En el caso del juicio de Nani, había mucho de representación teatral. Sobre todo los acusados y sus defensores montaban unos números teatrales importantes. Ahí fije mi mirada literaria mientras escribía la crónica.
-El poder es un valor que otorgamos los demás a la persona poderosa. Leyendo tu crónica de Nani o la del 23F, cuando hablas de la policía o de los golpistas, no sé si tienes la sensación de estar quitándoles algo del poder que sentían que tenían.
-Te discutiría la máxima. El éxito es algo que otorgamos y es producto de la mirada de los demás, pero el poder es más que eso. La gente más poderosa es completamente invisible, ajena a esa mirada y valoración de los demás. El poder sí se tiene. El poder físico en una familia, por ejemplo, de un padre que pega; el poder de la mafia, de tener un ejército de sicarios que puede matar… El poder se tiene, no se otorga.
-Pero cuando tú estás hablando de unos policías corruptos que pensaban que podrían hacer lo que quisieran, o de unos guardias civiles que están acorralados en el Congreso de los Diputados, les estás restando el poder que creían tener.
-Más que restarles poder denuncias el que tienen. Es el poder de los medios, el cuatro poder. Dice Malala muy bien que una pluma es más poderosa que una pistola. Nuestro poder es la denuncia, la visibilización. Para ser un cuarto poder, debes tenerlo, no sirve cualquier medio. Otra vez, el poder se tiene.
-¿Escribes desde la urgencia?
-Sí. Muchos de estos artículos se escribieron en unas condiciones de escritura brutales, que forman parte del día a día del periodismo, de su grandeza y su miseria. No sé ni cómo pude hacerlos. Por ejemplo, el relato del 23F, me mandaron ir a las nueve de la mañana a la redacción tras una noche sin pegar ojo, me sentaron frente a una máquina de escribir, y me dijeron que hiciera una crónica para las páginas centrales sin que hubiera acabado aún el golpe [Tejero no se entregó hasta mediodía].
No sabía cómo iba a terminar cuando empecé a escribir aquella crónica. Me traían teletipos y lo que iban escribiendo diferentes periodistas de toda España. Yo escribía y, conforme acaba los folios, me los arrancaban del rodillo para llevarlo a talleres. De otra manera pero igual de urgente escribía las crónicas del juicio de Nani, o la visita del Papa a España. Era muy difícil, pero también un pelotazo de adrenalina que cuando acababas te quedabas agotada de no poder ni hablar en dos horas.

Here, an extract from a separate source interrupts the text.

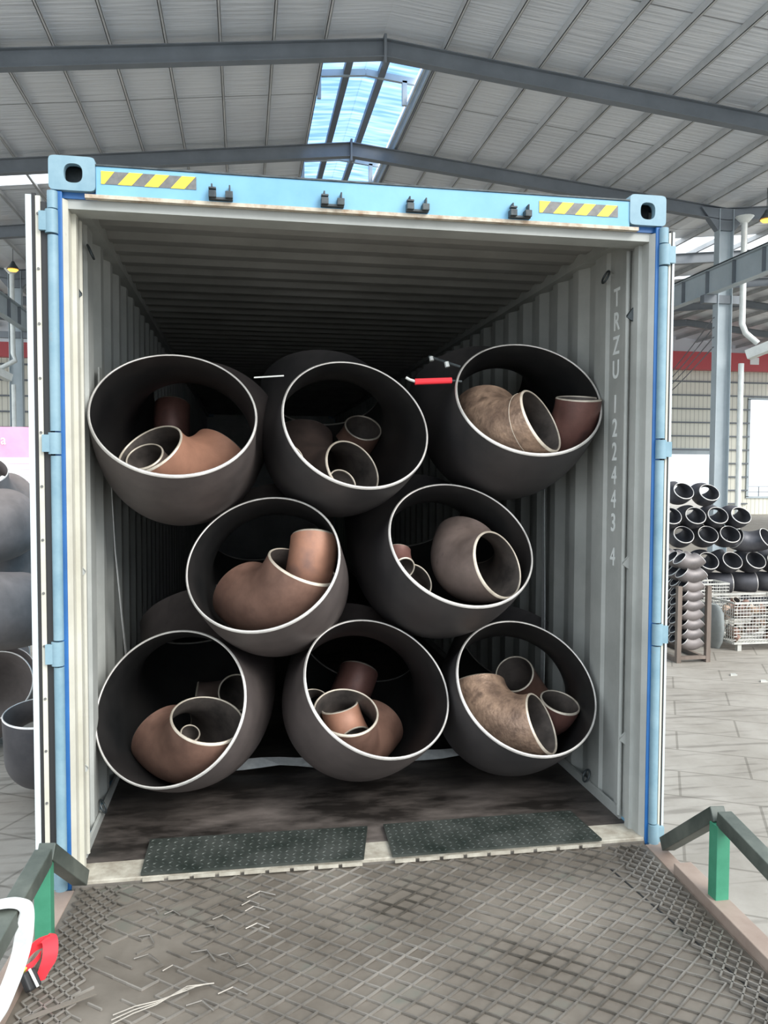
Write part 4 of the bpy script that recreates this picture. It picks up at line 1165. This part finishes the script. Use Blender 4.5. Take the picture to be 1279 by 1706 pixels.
# ================================================================= LEFT BACKGROUND
def le(lab, c, n, tw, D=.711, mo='bg_pipe_left'):
    elbow('large_pipe_elbow', lab, c, n, D, 1.0, 90, tw, mo, 'bg_pipe_left', 'rim', .0125, 24, 64, 'large elbows piled left of the container')
le('grey elbow on top of the left pile, below the pink board', (-3.466, 6.418, 1.62), (.194, -.469, .862), -50)
le('grey elbow of the left pile with a wide open mouth, second from the top', (-3.055, 5.911, 1.03), (.148, -.597, .788), 170)
le('grey elbow of the left pile, middle of the heap behind a bulging one', (-3.304, 6.12, .48), (.229, -.418, .879), -50)
le('grey elbow of the left pile resting on the ground, mouth facing the camera', (-2.977, 5.363, -.548), (.021, -.856, .516), 110)
def le2(lab, c, n, b, D=.711, mo='bg_pipe_left'):
    elbow('large_pipe_elbow', lab, c, n, D, 1.0, 90, 0, mo, 'bg_pipe_left', 'rim', .0125, 24, 64, 'large elbows piled left of the container', bvec=b)
le2('bulging grey elbow at the left picture edge, upper one', (-3.66, 4.9, 1.03), (-1, .05, .1), (.05, 1, .15))
le2('bulging grey elbow at the left picture edge, lower and larger looking', (-3.38, 4.25, .42), (-1, .1, .1), (.1, 1, -.1))
le2('shade-coloured elbow standing on the ground below the left pile, nearest the left door', (-2.18, 3.8, -.40), (0, -.15, 1), (-.3, 1, .15), .6, 'bg_pipe')  # darker steel puts the shade under the pile into the colour
le('dark elbow on the ground deep in the left pile', (-3.3, 6.8, -.75), (.2, -.6, .6), 0)
# pink board
t = thing('pink_board', 'faded pink notice board with white writing standing behind the left pile', 'notice board', (-3.95, 8.6, GZ))
mb = MB(); mb.box(-5.1, -3.33, 8.6, 8.64, 1.35, 2.2); build('panel', mb, 'pink', t)
for x in (-4.9, -3.5):
    mb = MB(); mb.box(x - .03, x + .03, 8.64, 8.70, GZ, 2.0); build('post', mb, 'steel_light', t)
Mf = Matrix(((1, 0, 0), (0, 0, -1), (0, 1, 0))).to_4x4()
text_mesh('white_writing', 'anunma', .22, 'text_white', t, Matrix.Translation((-3.97, 8.595, 2.02)) @ Mf, .001, scale=(.75, .9))
mb = MB(); mb.box(-3.80, -3.34, 8.592, 8.6, 1.40, 1.78); build('pale_table_print', mb, 'text_white', t)
mb = MB()
for i in range(4): mb.box(-3.78, -3.36, 8.588, 8.592, 1.46 + i * .08, 1.465 + i * .08)
build('printed_line', mb, 'pink', t)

-¿Escribías también desde la urgencia de aquel país que se estaba construyendo?
-Más que desde la urgencias, desde la responsabilidad del país. En aquella época, los medios de comunicación fueron importantísimos para el sostenimiento de la democracia. Toda democracia necesita medios de comunicación fuertes. Este es un problema actual: estamos atravesando una crisis de credibilidad democrática y también en una crisis de los medios de comunicación a nivel mundial.

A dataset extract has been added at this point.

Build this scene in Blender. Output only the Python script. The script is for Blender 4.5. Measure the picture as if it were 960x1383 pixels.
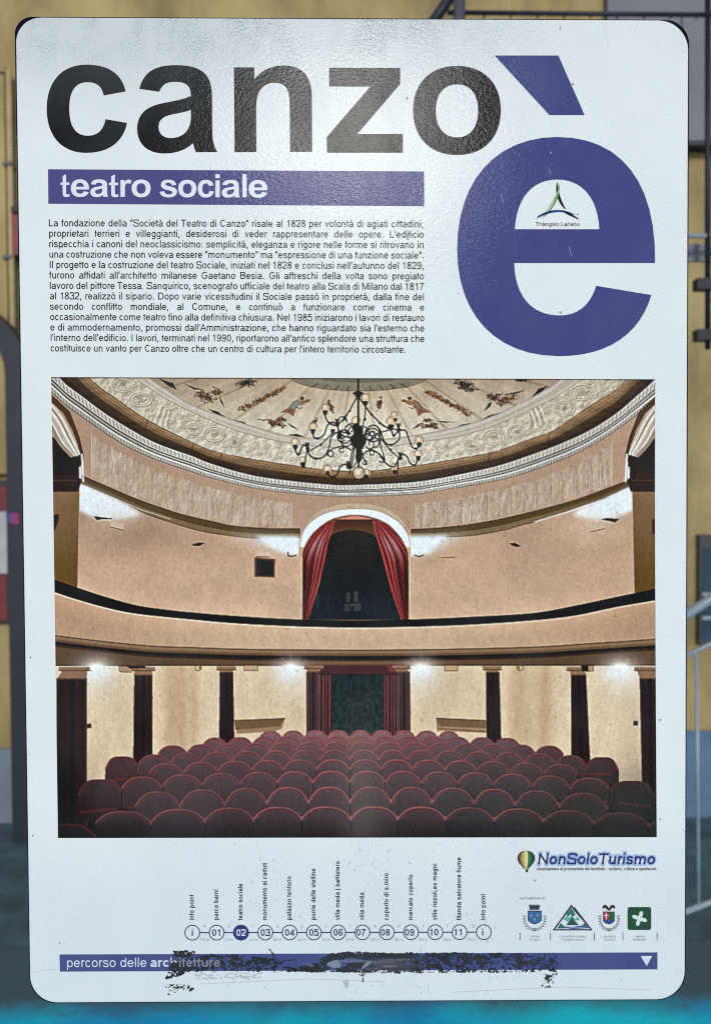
import bpy, math, random
import numpy as np
from mathutils import Matrix, Vector
from mathutils.geometry import tessellate_polygon

SC = bpy.context.scene
COL = SC.collection
for o in list(bpy.data.objects):
    bpy.data.objects.remove(o)

# ------------------------------------------------------------------ camera
W, H = 960.0, 1383.0                 # layout units: one unit = one picture element of the photograph
LENS = 35.0
FPX = LENS / 36.0 * H
D = 1.05                             # metres from the lens to the panel face
CAMZ = 1.60
N_ = Vector((0.00989, -0.02973, 0.99951)).normalized()
U_ = Vector((-0.00615, 0.99954, 0.02980))
U_ = (U_ - U_.dot(N_) * N_).normalized()
X_ = U_.cross(N_).normalized()
ROT = Matrix((X_, -N_, U_))          # camera axes -> world axes
cam = bpy.data.cameras.new('camera')
cam.sensor_fit = 'VERTICAL'
cam.sensor_height = 36.0
cam.sensor_width = 24.99
cam.lens = LENS
cam.clip_start = 0.02
cam.clip_end = 500
cam.dof.use_dof = True
cam.dof.focus_distance = D
cam.dof.aperture_fstop = 6.5
camo = bpy.data.objects.new('camera', cam)
COL.objects.link(camo)
camo.matrix_world = Matrix.Translation((0, 0, CAMZ)) @ ROT.to_4x4()
SC.camera = camo


def ray(px, py):
    return ROT @ Vector(((px - W / 2) / FPX, -(py - H / 2) / FPX, -1.0))


def at(px, py, Y):
    d = ray(px, py)
    return Vector((0, 0, CAMZ)) + d * (Y / d.y)


# ------------------------------------------------------------------ light
SUN_D = ray(482, 185)                # the panel mirrors the soft sun here
SUN_D = Vector((SUN_D.x, -SUN_D.y, SUN_D.z)).normalized()
SUN_EL = math.asin(SUN_D.z)
SUN_AZ = math.atan2(SUN_D.x, SUN_D.y)
world = bpy.data.worlds.new('World')
SC.world = world
world.use_nodes = True
wn = world.node_tree
sky = wn.nodes.new('ShaderNodeTexSky')
sky.sky_type = 'NISHITA'
sky.sun_disc = False
sky.sun_elevation = SUN_EL
sky.sun_rotation = SUN_AZ
sky.dust_density = 0.6
sky.ozone_density = 2.5
wn.links.new(sky.outputs[0], wn.nodes['Background'].inputs[0])
wn.nodes['Background'].inputs[1].default_value = 0.06
sun = bpy.data.lights.new('sun', 'SUN')
sun.energy = 0.95
sun.angle = math.radians(11)
sun.color = (1.0, 0.97, 0.92)
suno = bpy.data.objects.new('sun', sun)
COL.objects.link(suno)
suno.location = (0, -5, 6)
suno.rotation_euler = SUN_D.to_track_quat('Z', 'Y').to_euler()
SC.view_settings.view_transform = 'Standard'
SC.view_settings.look = 'None'
SC.view_settings.exposure = 1.18
SC.cycles.filter_width = 1.1
SC.cycles.use_denoising = False
SC.view_settings.gamma = 1.0

# ------------------------------------------------------------------ helpers
K_INK = 0.92                         # printed colour -> albedo


def ink_lin(c):
    """printed tone -> reflectance (the film's own sheen adds a little on top of the darkest inks)"""
    l = lin(c) * K_INK
    return np.maximum(l - 0.016, 0.0025 + l * .12)


def lin(c):
    c = np.asarray(c, dtype=np.float64) / 255.0
    return np.where(c <= 0.04045, c / 12.92, ((c + 0.055) / 1.055) ** 2.4)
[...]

En esa labor de democratización en España, El País hizo un papel inmenso. También otros medios de comunicación. Todos los periodistas trabajábamos con la sensación clara de que nuestro trabajo no era solo periodismo; que nuestro trabajo era, de alguna manera, una contribución a un cambio social.
-Empiezas el libro con dos crónicas sobre drogas. Ahora vuelven este tipo de relatos, pero con cierto aire de romantización. Tú que has estado cerca de ello, ¿cómo lo ves?
-Veo que no tiene nada de romántico. Era un horror, una pesadilla. Precisamente llevo escritos un par de artículos donde cuento que está volviendo. Es un infierno y me da verdadero miedo que vuelva. No te imaginas la cantidad de familias que perdieron hijos o hermanos por haber caído en la droga. Les robaban el dinero a la familia, era un suplicio y un sufrimiento. Y murió mucha gente. En los primeros setenta hubo una época de psicodelia, con los porros y el LSD; luego la gente se pasó a la heroína. Y de ahí, una cantidad inmensa se murió.
-Has comentado en alguna entrevista que los ritmos del periodismo ya no son los tuyos. ¿No querrías volver al periodismo en general, o al periodismo de ahora en particular?
-Este periodismo ahora es una pena, porque una cosa que me sorprendió al leer estas crónicas es que están escritos como si fueran novelas, como si fuera pura ficción. Algo que ya no se hace. ¿Por qué? Pues porque para hacer este tipo de reportaje tienes que investigar siete veces más, ir al más pequeño detalle. Para saber que alguien se tomó un carajillo en El Brillante, tienes que haber ido al bar y preguntar al camarero, por ejemplo. Eso te exige una investigación muchísimo más larga; y las empresas tienen que pagarla, y las empresas están bajo mínimo.
Yo creo que, si quisiera, podría hacer más crónicas, no he dejado de ser colaboradora. Me ha encontrado, pero ya no me apetece. Lo he hecho muchísimo, lo he hecho demasiado: empecé con 19 años. Y aunque me he sentido muchas veces privilegiada, ahora tengo ganas de otras cosas.